What is required: From the very first line of the data to the line containing "bpy.context.scene.camera = cam", retype everything exactly, leaving the pictures behind.

Data section:
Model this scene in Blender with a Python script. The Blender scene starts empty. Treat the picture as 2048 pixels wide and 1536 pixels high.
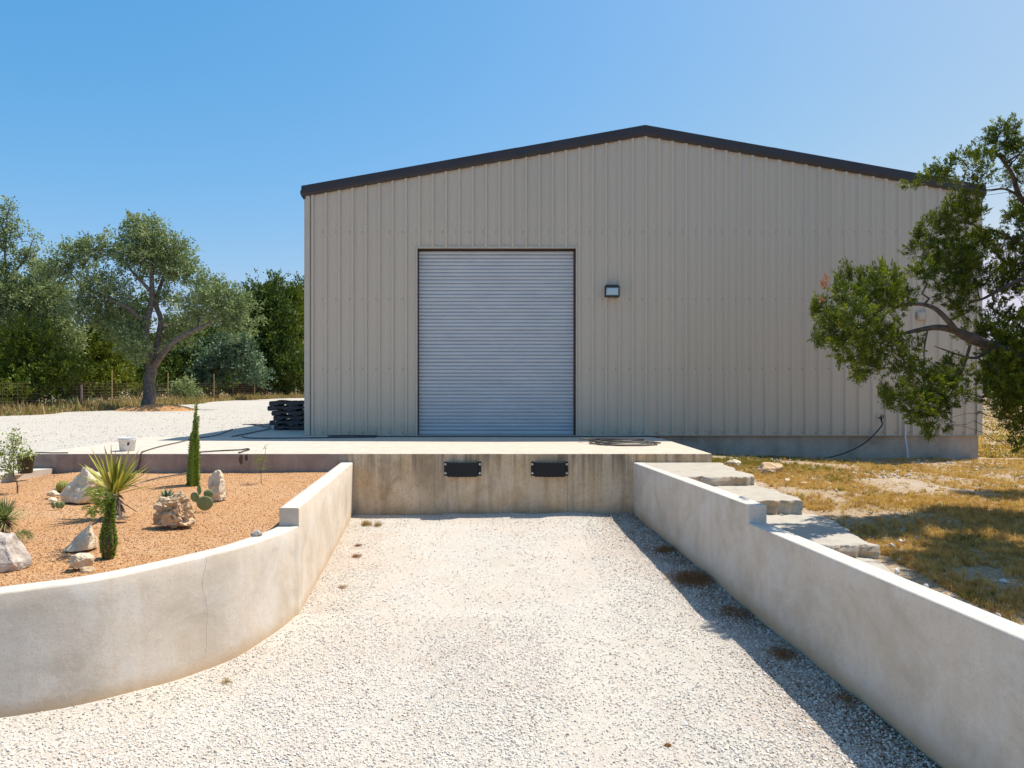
import bpy, bmesh, math, random
import numpy as np
from mathutils import Vector, noise as mnoise

C = bpy.context.scene.collection
rad = math.radians
# ------------------------------------------------------------------ camera, sky, sun, exposure
F_PX, CAMZ = 1422.0, 2.254
cam_d = bpy.data.cameras.new("camera")
cam = bpy.data.objects.new("camera", cam_d); C.objects.link(cam)
cam_d.sensor_width = 36.0; cam_d.lens = F_PX / 2048 * 36.0
cam_d.clip_start = 0.05; cam_d.clip_end = 4000
cam.location = (0, 0, CAMZ); cam.rotation_euler = (rad(90), 0, 0)
bpy.context.scene.camera = cam

SUN_EL = rad(62.6)
SUN_AZ = math.atan2(0.454, 0.24)          # clockwise from +Y
SKYFIT = [(1.437, 1.70), (.875, .776), (1.005, .50)]
world = bpy.data.worlds.new("World"); bpy.context.scene.world = world
world.use_nodes = True
wn = world.node_tree
sky = wn.nodes.new("ShaderNodeTexSky"); sky.sky_type = 'NISHITA'; sky.sun_disc = False
sky.sun_elevation = SUN_EL; sky.sun_rotation = SUN_AZ
sky.altitude = 300; sky.air_density = 1.0; sky.dust_density = 2.0; sky.ozone_density = 1.0
bg = wn.nodes["Background"]; bg.inputs[1].default_value = 0.125
# colour response of the camera for the sky: a gain and a power per channel
sp = wn.nodes.new("ShaderNodeSeparateColor"); cb_ = wn.nodes.new("ShaderNodeCombineColor"); wn.links.new(sky.outputs[0], sp.inputs[0])
for k_, (ga, po) in enumerate(SKYFIT):
    m1 = wn.nodes.new("ShaderNodeMath"); m1.operation = 'MULTIPLY'; m1.inputs[1].default_value = .15; wn.links.new(sp.outputs[k_], m1.inputs[0])
    m2 = wn.nodes.new("ShaderNodeMath"); m2.operation = 'POWER'; m2.inputs[1].default_value = po; wn.links.new(m1.outputs[0], m2.inputs[0])
    m3 = wn.nodes.new("ShaderNodeMath"); m3.operation = 'MULTIPLY'; m3.inputs[1].default_value = ga/.1895; wn.links.new(m2.outputs[0], m3.inputs[0])
    m4 = wn.nodes.new("ShaderNodeMath"); m4.operation = 'MINIMUM'; m4.inputs[1].default_value = (.74, .725, .86)[k_]/.1895; wn.links.new(m3.outputs[0], m4.inputs[0])
    wn.links.new(m4.outputs[0], cb_.inputs[k_])
wn.links.new(cb_.outputs[0], bg.inputs[0])
sd = bpy.data.lights.new("sun", 'SUN'); sd.energy = 4.3; sd.angle = rad(0.5); sd.color = (1.0, 0.95, 0.855)
so = bpy.data.objects.new("sun", sd); C.objects.link(so)
sv = Vector((math.sin(SUN_AZ)*math.cos(SUN_EL), math.cos(SUN_AZ)*math.cos(SUN_EL), math.sin(SUN_EL)))
so.rotation_euler = sv.to_track_quat('Z', 'Y').to_euler()
vs = bpy.context.scene.view_settings
vs.view_transform = 'Standard'; vs.look = 'None'; vs.exposure = 0.60; vs.gamma = 1.0
bpy.context.scene.cycles.max_bounces = 8

# ------------------------------------------------------------------ helpers
WL = {}
def P(px, py, Y):
    return np.array([(px-1024)/F_PX*Y, Y, CAMZ-(py-768)/F_PX*Y])
def G(px, py, z):
    Y = (CAMZ-z)*F_PX/(py-768)
    return np.array([(px-1024)/F_PX*Y, Y, z])
def tag(o, label=None, cat=None, group=None, kind=None):
    if label: o['label'] = label
    if cat: o['category'] = cat
    if group: o['group'] = group
    if kind: o['kind'] = kind
    return o
def thing(name, label, cat, loc=(0, 0, 0), group=None, rz=0.0):
    o = bpy.data.objects.new(name, None); C.objects.link(o); o.location = loc; o.rotation_euler = (0, 0, rz)
    o.empty_display_size = 0.2
    WL[o.name] = np.array(loc, float)
    return tag(o, label, cat, group)

class MB:
    """collects vertices and faces (world coordinates) and links them as one mesh object"""
    def __init__(s): s.V = []; s.F = []; s.A = []; s.M = []; s.n = 0
    def add(s, V, Fa, rnd=0.5, mi=0):
        V = np.asarray(V, float).reshape(-1, 3); Fa = np.asarray(Fa, int)
        if len(V) == 0: return s
        s.V.append(V); s.F.append(Fa + s.n); s.n += len(V)
        s.A.append(np.broadcast_to(np.asarray(rnd, float), (len(V),)).copy()); s.M.append(np.full(len(Fa), mi))
        return s
    def poly(s, V, rnd=0.5, mi=0):
        return s.add(V, [list(range(len(V)))], rnd, mi)
    def box(s, x0, x1, y0, y1, z0, z1, rnd=0.5, mi=0):
        V = [(x, y, z) for z in (z0, z1) for y in (y0, y1) for x in (x0, x1)]
        return s.add(V, [(0, 2, 3, 1), (4, 5, 7, 6), (0, 1, 5, 4), (2, 6, 7, 3), (0, 4, 6, 2), (1, 3, 7, 5)], rnd, mi)
    def tube(s, pts, r, n=6, rnd=0.5, cap=True, mi=0):
        pts = np.asarray(pts, float); m = len(pts); r = np.broadcast_to(np.asarray(r, float), (m,))
        T = np.gradient(pts, axis=0); T /= np.linalg.norm(T, axis=1)[:, None] + 1e-12
        u = np.cross(T[0], [0.12, 0.31, 0.94] if abs(T[0][2]) < .9 else [1, 0.1, 0]); u /= np.linalg.norm(u)
        a = np.arange(n)/n*2*np.pi; V = []
        for i in range(m):
            u = u - T[i]*np.dot(u, T[i]); u /= np.linalg.norm(u)+1e-12; w = np.cross(T[i], u)
            V.append(pts[i] + r[i]*(np.cos(a)[:, None]*u + np.sin(a)[:, None]*w))
        V = np.concatenate(V)
        Fa = [(i*n+j, i*n+(j+1) % n, (i+1)*n+(j+1) % n, (i+1)*n+j) for i in range(m-1) for j in range(n)]
        s.add(V, Fa, rnd, mi)
        if cap:
            s.add(V[:n][::-1], [list(range(n))], rnd, mi); s.add(V[-n:], [list(range(n))], rnd, mi)
        return s
    def build(s, name, mat, parent=None, loc=(0, 0, 0), smooth=False, rz=0):
        off = WL[parent.name] if parent is not None else np.array(loc, float)
        me = bpy.data.meshes.new(name)
        V = np.concatenate(s.V) - off
        me.vertices.add(len(V)); me.vertices.foreach_set("co", V.astype(np.float32).ravel())
        cnt = np.concatenate([np.full(len(f), f.shape[1]) for f in s.F]); flat = np.concatenate([f.ravel() for f in s.F])
        me.loops.add(len(flat)); me.loops.foreach_set("vertex_index", flat.astype(np.int32))
        me.polygons.add(len(cnt)); me.polygons.foreach_set("loop_start", np.concatenate([[0], np.cumsum(cnt)[:-1]]).astype(np.int32))
        me.polygons.foreach_set("use_smooth", np.full(len(cnt), bool(smooth)))
        mats = mat if isinstance(mat, (list, tuple)) else [mat]
        for m_ in mats: me.materials.append(m_)
        if len(mats) > 1: me.polygons.foreach_set("material_index", np.concatenate(s.M).astype(np.int32))
        me.update(calc_edges=True)
        at = me.attributes.new("rnd", 'FLOAT', 'POINT'); at.data.foreach_set("value", np.concatenate(s.A).astype(np.float32))
        o = bpy.data.objects.new(name, me); C.objects.link(o)
        if parent is not None: o.parent = parent; WL[o.name] = off
        else: o.location = loc; WL[o.name] = off
        return o
def bevel(o, w, seg=2, ang=40):
    me = o.data; bm = bmesh.new(); bm.from_mesh(me)
    bmesh.ops.remove_doubles(bm, verts=bm.verts, dist=1e-5)
    bmesh.ops.recalc_face_normals(bm, faces=bm.faces)
    es = [e for e in bm.edges if len(e.link_faces) == 2 and e.calc_face_angle(0) > rad(ang)]
    bmesh.ops.bevel(bm, geom=es, offset=w, segments=seg, affect='EDGES', profile=.5)
    bm.to_mesh(me); bm.free(); return o
def copy_tree(o, parent=None):
    c = o.copy(); C.objects.link(c)
    if parent is not None: c.parent = parent
    for ch in list(o.children): copy_tree(ch, c)
    return c
def rotmats(rng, n):
    q = rng.normal(size=(n, 4)); q /= np.linalg.norm(q, axis=1)[:, None]; w, x, y, z = q.T
    return np.stack([1-2*(y*y+z*z), 2*(x*y-z*w), 2*(x*z+y*w), 2*(x*y+z*w), 1-2*(x*x+z*z), 2*(y*z-x*w),
                     2*(x*z-y*w), 2*(y*z+x*w), 1-2*(x*x+y*y)], 1).reshape(n, 3, 3)
def smooth01(t): t = np.clip(t, 0, 1); return t*t*(3-2*t)
def vnoise(x, y, s, seed=0):
    """cheap smooth 2-D value noise, vectorised"""
    x = np.asarray(x, float)/s+1000; y = np.asarray(y, float)/s+1000
    xi = np.floor(x).astype(int); yi = np.floor(y).astype(int); fx = smooth01(x-xi); fy = smooth01(y-yi)
    def h(a, b):
        v = np.sin(a*127.1+b*311.7+seed*74.7)*43758.5453; return v-np.floor(v)
    return (h(xi, yi)*(1-fx)+h(xi+1, yi)*fx)*(1-fy)+(h(xi, yi+1)*(1-fx)+h(xi+1, yi+1)*fx)*fy
def crom(pts, k=8):
    p = np.asarray(pts, float); p = np.vstack([2*p[0]-p[1], p, 2*p[-1]-p[-2]]); out = []
    for i in range(1, len(p)-2):
        for t in np.arange(k)/k:
            out.append(.5*((2*p[i])+(-p[i-1]+p[i+1])*t+(2*p[i-1]-5*p[i]+4*p[i+1]-p[i+2])*t*t+(-p[i-1]+3*p[i]-3*p[i+1]+p[i+2])*t**3))
    out.append(p[-2]); return np.array(out)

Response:
Model this scene in Blender with a Python script. The Blender scene starts empty. Treat the picture as 2048 pixels wide and 1536 pixels high.
import bpy, bmesh, math, random
import numpy as np
from mathutils import Vector, noise as mnoise

C = bpy.context.scene.collection
rad = math.radians
# ------------------------------------------------------------------ camera, sky, sun, exposure
F_PX, CAMZ = 1422.0, 2.254
cam_d = bpy.data.cameras.new("camera")
cam = bpy.data.objects.new("camera", cam_d); C.objects.link(cam)
cam_d.sensor_width = 36.0; cam_d.lens = F_PX / 2048 * 36.0
cam_d.clip_start = 0.05; cam_d.clip_end = 4000
cam.location = (0, 0, CAMZ); cam.rotation_euler = (rad(90), 0, 0)
bpy.context.scene.camera = cam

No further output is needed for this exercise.